What the task requires: Leave out all pictures. Return exactly the lines from the top of the material through the line containing "a.build('flower_head', M_bluebell, root)".

Data segment:
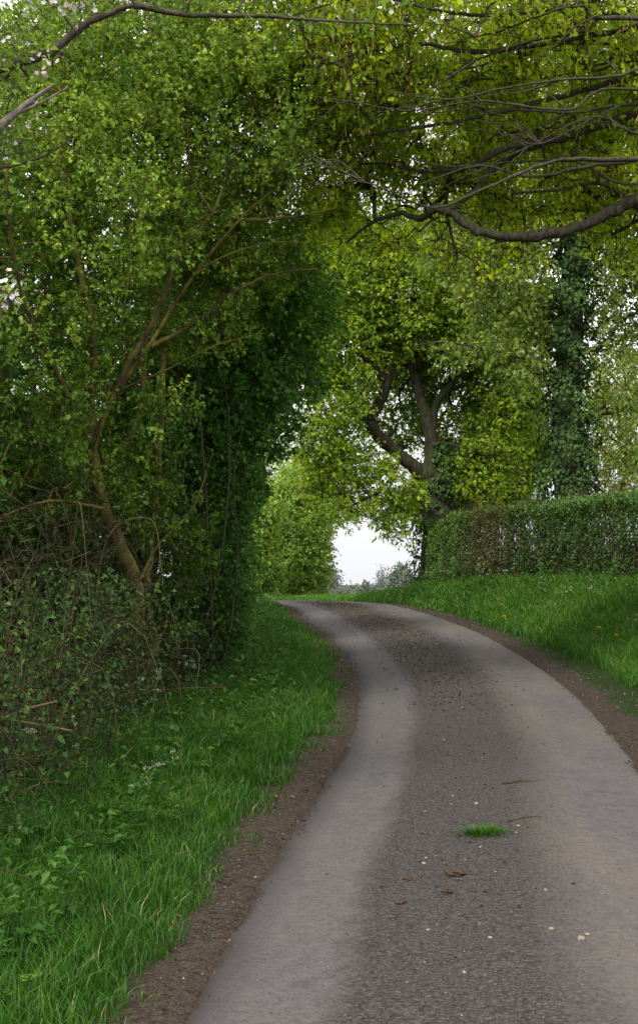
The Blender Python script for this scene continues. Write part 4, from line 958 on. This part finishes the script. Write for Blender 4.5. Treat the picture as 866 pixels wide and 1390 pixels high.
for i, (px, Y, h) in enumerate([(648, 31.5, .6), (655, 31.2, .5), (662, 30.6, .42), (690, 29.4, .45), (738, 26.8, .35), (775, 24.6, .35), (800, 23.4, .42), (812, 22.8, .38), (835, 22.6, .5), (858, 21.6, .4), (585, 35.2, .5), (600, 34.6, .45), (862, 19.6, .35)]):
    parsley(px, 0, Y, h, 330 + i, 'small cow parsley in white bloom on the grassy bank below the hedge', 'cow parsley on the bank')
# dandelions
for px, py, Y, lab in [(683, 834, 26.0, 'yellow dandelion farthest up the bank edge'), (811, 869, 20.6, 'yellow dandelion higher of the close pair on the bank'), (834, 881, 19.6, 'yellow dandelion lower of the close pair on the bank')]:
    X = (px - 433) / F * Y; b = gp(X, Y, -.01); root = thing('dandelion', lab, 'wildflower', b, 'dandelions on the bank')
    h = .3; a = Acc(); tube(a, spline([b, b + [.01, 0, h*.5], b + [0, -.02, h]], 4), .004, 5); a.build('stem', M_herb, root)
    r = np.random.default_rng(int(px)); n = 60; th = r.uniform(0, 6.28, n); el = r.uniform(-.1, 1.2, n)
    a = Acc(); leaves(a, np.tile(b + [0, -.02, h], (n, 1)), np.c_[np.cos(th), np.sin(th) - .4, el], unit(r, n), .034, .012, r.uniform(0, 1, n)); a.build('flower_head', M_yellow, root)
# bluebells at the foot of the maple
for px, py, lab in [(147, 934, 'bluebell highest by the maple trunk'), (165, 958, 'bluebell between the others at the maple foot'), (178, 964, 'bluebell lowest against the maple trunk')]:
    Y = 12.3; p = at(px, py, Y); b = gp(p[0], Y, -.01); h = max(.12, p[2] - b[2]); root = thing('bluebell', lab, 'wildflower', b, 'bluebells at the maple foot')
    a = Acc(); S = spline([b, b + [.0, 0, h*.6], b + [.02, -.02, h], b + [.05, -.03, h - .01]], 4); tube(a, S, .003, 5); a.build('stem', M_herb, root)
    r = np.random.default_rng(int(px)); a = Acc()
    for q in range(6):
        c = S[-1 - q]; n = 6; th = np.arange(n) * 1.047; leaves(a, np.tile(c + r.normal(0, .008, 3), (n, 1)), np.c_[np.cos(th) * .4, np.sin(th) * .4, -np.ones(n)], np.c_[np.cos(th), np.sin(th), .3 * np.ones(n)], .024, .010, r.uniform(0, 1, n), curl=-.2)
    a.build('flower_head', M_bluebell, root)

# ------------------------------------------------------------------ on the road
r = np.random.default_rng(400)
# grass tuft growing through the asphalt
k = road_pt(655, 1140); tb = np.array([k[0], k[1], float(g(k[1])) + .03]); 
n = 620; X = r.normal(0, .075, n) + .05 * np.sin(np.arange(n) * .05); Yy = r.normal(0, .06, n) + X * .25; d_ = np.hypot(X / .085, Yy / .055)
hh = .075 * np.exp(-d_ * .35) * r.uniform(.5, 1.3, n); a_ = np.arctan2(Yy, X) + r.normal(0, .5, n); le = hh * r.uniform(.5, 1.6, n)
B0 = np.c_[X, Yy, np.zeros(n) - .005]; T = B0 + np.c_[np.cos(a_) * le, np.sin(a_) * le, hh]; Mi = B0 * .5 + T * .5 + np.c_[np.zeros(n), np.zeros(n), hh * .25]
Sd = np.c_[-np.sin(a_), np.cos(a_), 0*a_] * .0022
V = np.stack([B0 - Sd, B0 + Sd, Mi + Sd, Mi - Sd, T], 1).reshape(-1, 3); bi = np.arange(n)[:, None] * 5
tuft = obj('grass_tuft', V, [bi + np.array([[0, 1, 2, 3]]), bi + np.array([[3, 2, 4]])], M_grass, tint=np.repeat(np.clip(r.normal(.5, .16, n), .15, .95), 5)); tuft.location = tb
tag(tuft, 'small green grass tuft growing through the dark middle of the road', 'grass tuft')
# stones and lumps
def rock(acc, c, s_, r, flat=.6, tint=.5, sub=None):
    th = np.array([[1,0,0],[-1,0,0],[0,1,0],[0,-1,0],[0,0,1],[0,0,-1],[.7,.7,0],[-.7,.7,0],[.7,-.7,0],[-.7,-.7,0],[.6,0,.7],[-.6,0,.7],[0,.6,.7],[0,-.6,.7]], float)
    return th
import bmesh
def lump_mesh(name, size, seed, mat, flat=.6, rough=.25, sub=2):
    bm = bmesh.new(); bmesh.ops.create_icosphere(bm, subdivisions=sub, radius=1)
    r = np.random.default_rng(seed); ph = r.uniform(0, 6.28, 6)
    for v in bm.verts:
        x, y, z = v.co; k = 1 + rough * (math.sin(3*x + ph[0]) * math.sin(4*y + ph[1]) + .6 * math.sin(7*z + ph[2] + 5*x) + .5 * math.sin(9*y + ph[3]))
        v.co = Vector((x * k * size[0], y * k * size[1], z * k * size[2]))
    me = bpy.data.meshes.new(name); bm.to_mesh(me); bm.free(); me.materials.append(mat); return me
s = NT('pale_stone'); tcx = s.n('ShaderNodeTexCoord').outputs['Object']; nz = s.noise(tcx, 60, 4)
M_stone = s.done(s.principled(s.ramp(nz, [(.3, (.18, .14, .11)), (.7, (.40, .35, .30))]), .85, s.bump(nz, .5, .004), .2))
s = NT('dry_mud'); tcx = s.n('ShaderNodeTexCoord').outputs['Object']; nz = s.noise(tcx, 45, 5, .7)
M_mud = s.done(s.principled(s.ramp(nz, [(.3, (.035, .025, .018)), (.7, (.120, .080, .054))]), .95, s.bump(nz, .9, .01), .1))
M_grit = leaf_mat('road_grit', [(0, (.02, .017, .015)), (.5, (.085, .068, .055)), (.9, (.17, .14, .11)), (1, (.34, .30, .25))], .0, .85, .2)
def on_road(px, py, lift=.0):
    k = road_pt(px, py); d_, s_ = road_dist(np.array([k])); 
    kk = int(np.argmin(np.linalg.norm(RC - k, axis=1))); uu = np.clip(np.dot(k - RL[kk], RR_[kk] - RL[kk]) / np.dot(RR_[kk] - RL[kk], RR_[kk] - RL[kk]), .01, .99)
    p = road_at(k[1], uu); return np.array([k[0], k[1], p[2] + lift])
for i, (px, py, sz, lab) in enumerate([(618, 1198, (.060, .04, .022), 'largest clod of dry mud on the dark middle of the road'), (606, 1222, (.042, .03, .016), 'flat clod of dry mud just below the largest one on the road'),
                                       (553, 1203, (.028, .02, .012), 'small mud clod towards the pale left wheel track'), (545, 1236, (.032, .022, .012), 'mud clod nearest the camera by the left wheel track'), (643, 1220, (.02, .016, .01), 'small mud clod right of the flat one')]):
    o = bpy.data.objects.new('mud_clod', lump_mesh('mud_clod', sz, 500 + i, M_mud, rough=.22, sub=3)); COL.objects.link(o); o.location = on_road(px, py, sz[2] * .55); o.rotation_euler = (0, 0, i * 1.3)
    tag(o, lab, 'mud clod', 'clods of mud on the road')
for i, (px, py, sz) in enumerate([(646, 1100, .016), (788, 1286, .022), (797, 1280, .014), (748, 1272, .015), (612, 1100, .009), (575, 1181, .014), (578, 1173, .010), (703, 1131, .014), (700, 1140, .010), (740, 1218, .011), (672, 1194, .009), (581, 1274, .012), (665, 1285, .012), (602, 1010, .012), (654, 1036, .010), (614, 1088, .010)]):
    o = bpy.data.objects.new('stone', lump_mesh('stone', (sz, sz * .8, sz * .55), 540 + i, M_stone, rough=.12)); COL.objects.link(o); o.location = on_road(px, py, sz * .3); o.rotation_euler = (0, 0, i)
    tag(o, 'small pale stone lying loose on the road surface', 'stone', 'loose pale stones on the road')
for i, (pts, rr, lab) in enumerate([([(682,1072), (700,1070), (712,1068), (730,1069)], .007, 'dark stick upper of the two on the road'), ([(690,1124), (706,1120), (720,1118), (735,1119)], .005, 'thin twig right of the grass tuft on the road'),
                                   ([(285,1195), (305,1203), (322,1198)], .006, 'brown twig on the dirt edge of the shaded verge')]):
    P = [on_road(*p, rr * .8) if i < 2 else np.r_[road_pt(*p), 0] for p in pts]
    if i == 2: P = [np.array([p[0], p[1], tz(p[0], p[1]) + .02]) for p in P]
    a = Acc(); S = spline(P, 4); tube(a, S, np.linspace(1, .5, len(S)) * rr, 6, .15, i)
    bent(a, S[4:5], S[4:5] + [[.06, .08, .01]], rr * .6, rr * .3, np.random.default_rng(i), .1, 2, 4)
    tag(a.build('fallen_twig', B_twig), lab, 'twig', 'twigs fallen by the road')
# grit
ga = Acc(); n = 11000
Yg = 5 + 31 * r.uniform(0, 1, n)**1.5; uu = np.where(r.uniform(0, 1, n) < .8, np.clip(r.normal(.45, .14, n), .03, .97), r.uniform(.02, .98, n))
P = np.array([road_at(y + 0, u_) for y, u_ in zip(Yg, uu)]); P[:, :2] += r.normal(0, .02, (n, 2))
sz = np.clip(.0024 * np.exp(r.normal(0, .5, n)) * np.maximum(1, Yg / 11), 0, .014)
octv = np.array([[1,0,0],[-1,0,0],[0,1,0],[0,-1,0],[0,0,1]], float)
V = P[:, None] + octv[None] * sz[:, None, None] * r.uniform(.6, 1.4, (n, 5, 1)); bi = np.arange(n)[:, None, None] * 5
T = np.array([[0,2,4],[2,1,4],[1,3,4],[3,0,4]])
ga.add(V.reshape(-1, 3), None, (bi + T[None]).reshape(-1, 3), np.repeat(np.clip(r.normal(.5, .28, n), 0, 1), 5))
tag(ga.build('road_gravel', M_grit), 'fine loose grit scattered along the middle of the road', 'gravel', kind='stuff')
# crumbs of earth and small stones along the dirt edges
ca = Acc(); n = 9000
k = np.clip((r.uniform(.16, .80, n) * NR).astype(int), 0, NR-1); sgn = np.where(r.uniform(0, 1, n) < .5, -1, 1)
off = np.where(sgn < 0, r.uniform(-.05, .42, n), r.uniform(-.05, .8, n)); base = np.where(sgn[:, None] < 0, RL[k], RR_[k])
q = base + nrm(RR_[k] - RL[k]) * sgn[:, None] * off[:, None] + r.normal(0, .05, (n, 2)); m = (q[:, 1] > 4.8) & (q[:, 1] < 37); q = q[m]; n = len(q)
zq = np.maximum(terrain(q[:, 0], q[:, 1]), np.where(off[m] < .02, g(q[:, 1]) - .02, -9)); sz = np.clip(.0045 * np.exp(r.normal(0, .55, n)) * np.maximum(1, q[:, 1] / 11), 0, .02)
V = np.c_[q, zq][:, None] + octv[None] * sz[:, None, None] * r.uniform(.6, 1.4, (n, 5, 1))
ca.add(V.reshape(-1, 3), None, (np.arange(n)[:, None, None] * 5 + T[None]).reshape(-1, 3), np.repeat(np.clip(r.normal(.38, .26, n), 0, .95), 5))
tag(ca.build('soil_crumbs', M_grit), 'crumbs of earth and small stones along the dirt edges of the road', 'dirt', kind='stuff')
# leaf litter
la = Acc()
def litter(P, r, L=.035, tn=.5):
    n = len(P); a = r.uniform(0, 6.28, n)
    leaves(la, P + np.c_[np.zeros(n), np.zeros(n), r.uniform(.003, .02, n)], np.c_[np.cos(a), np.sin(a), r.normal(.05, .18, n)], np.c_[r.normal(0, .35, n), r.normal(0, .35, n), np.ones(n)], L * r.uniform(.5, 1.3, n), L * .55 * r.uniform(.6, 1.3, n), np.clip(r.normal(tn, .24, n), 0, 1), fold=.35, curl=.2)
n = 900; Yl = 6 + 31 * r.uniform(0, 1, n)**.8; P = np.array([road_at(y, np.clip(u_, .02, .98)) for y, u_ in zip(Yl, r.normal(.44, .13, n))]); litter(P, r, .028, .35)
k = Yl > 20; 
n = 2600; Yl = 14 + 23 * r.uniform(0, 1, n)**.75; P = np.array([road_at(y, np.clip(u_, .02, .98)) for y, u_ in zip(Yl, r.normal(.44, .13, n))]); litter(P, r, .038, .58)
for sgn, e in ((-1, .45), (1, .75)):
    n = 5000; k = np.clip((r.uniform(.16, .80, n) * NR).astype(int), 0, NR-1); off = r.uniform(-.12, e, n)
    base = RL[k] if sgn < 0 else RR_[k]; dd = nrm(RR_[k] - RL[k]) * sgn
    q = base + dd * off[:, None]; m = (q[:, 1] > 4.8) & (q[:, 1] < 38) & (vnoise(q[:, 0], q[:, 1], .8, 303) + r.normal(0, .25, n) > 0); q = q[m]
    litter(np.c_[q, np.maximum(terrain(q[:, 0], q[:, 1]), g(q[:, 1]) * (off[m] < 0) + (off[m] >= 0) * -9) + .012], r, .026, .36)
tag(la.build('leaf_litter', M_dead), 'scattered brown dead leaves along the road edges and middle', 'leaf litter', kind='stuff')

Expected output:
The Blender Python script for this scene continues. Write part 4, from line 958 on. This part finishes the script. Write for Blender 4.5. Treat the picture as 866 pixels wide and 1390 pixels high.
for i, (px, Y, h) in enumerate([(648, 31.5, .6), (655, 31.2, .5), (662, 30.6, .42), (690, 29.4, .45), (738, 26.8, .35), (775, 24.6, .35), (800, 23.4, .42), (812, 22.8, .38), (835, 22.6, .5), (858, 21.6, .4), (585, 35.2, .5), (600, 34.6, .45), (862, 19.6, .35)]):
    parsley(px, 0, Y, h, 330 + i, 'small cow parsley in white bloom on the grassy bank below the hedge', 'cow parsley on the bank')
# dandelions
for px, py, Y, lab in [(683, 834, 26.0, 'yellow dandelion farthest up the bank edge'), (811, 869, 20.6, 'yellow dandelion higher of the close pair on the bank'), (834, 881, 19.6, 'yellow dandelion lower of the close pair on the bank')]:
    X = (px - 433) / F * Y; b = gp(X, Y, -.01); root = thing('dandelion', lab, 'wildflower', b, 'dandelions on the bank')
    h = .3; a = Acc(); tube(a, spline([b, b + [.01, 0, h*.5], b + [0, -.02, h]], 4), .004, 5); a.build('stem', M_herb, root)
    r = np.random.default_rng(int(px)); n = 60; th = r.uniform(0, 6.28, n); el = r.uniform(-.1, 1.2, n)
    a = Acc(); leaves(a, np.tile(b + [0, -.02, h], (n, 1)), np.c_[np.cos(th), np.sin(th) - .4, el], unit(r, n), .034, .012, r.uniform(0, 1, n)); a.build('flower_head', M_yellow, root)
# bluebells at the foot of the maple
for px, py, lab in [(147, 934, 'bluebell highest by the maple trunk'), (165, 958, 'bluebell between the others at the maple foot'), (178, 964, 'bluebell lowest against the maple trunk')]:
    Y = 12.3; p = at(px, py, Y); b = gp(p[0], Y, -.01); h = max(.12, p[2] - b[2]); root = thing('bluebell', lab, 'wildflower', b, 'bluebells at the maple foot')
    a = Acc(); S = spline([b, b + [.0, 0, h*.6], b + [.02, -.02, h], b + [.05, -.03, h - .01]], 4); tube(a, S, .003, 5); a.build('stem', M_herb, root)
    r = np.random.default_rng(int(px)); a = Acc()
    for q in range(6):
        c = S[-1 - q]; n = 6; th = np.arange(n) * 1.047; leaves(a, np.tile(c + r.normal(0, .008, 3), (n, 1)), np.c_[np.cos(th) * .4, np.sin(th) * .4, -np.ones(n)], np.c_[np.cos(th), np.sin(th), .3 * np.ones(n)], .024, .010, r.uniform(0, 1, n), curl=-.2)
    a.build('flower_head', M_bluebell, root)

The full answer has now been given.